The headline of the story is “China bans tech companies from buying Nvidia’s AI chips,” but it is not clear if policymakers have decided they no longer want any Nvidia AI chips, or just not the hobbled ones that they believe can be replaced by PRC chips. There is still a chance this is part of a play to get the Trump Administration to approve the B30, the modified Blackwell chip that is many times more powerful than the H20, perhaps even the full Blackwell, as well as relaxation on export controls around HBM (High Bandwidth Memory). Any US-China trade deal would likely include large purchase commitments from the PRC side, and a massive chip order promise could help sway President Trump.

Nvidia CEO Jensen Huang sounded a bit resigned in response to the FT story:

In response to a question on the FT report, Huang said Wednesday that “we can only be in service of a market if the country wants us to be.”

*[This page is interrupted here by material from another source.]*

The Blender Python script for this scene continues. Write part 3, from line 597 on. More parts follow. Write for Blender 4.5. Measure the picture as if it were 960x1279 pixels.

“We probably contributed more to the China market than most countries have. And I’m disappointed with what I see,” Huang said. “But they have larger agendas to work out between China and the United States, and I’m understanding of that.”

It comes after a tumultuous few years for Nvidia’s business in China, which Huang described as “a bit of a rollercoaster.”

“We’ve guided all financial analysts not to include China” in financial forecasts, Huang told reporters Wednesday at a press briefing in London. “The reason for that is because that’s largely going to be within the discussions of the United States government and Chinese government.”

If Xi has decided to block future purchases of any Nvidia AI chips, then we can look back on the April Politburo study session as an obvious indicator - April Politburo Study Session on AI is bad news for Nvidia:

Xi Jinping emphasized that to seize the initiative and gain the advantage in the AI field, breakthroughs must be achieved in fundamental theories, methods, tools, and more. We must continuously strengthen basic research, concentrate resources to overcome challenges in core technologies such as high-end chips and foundational software, and build an independent, controllable, and collaboratively functioning AI foundational hardware and software system [集中力量攻克高端芯片、基础软件等核心技术,构建自主可控、协同运行的人工智能基础软硬件系统]. We should use AI to lead a paradigm shift in scientific research and accelerate technological innovations and breakthroughs across various fields.

The PRC wants to decouple from US technology, for obvious reasons, and it wants to accelerate the pace of that decoupling. We should not be surprised if such a clear signal from the top leads bureaucracies and industries to move faster than many expected.

If the PRC says no to the better Nvidia chips, then that should shut the door on the latest variant of the “China fantasy” that Nvidia, Howard Lutnick and other officials have been pushing that Nvidia should be allowed to keep selling to China so that that the PRC remains “addicted” to US technology and products.

There is a long history of the failure of that argument when it comes to technologies the PRC has deemed strategic, and there is little to reason to believe it will not fail again, especially given the patchwork of US semiconductor export controls and the increasing marginalization of those in the US government, at least those who have not already been purged, who advocate for closing many of the glaring loopholes in those semiconductor export control policies.

For Nvidia, this is a binary situation. If this is a PRC ploy to get the US to allow exports of the better chips, beyond the gray market smuggling that is ongoing, then the company can add China revenue and market opportunity back into its earnings guidance, and that should help the stock. But if Trump approves exports of the B30 or the full Blackwell and the PRC government still does not allow its companies to buy them in bulk, even though they are better than anything the PRC firms have or will be able to produce for many years, then the China market really is closed to Nvidia.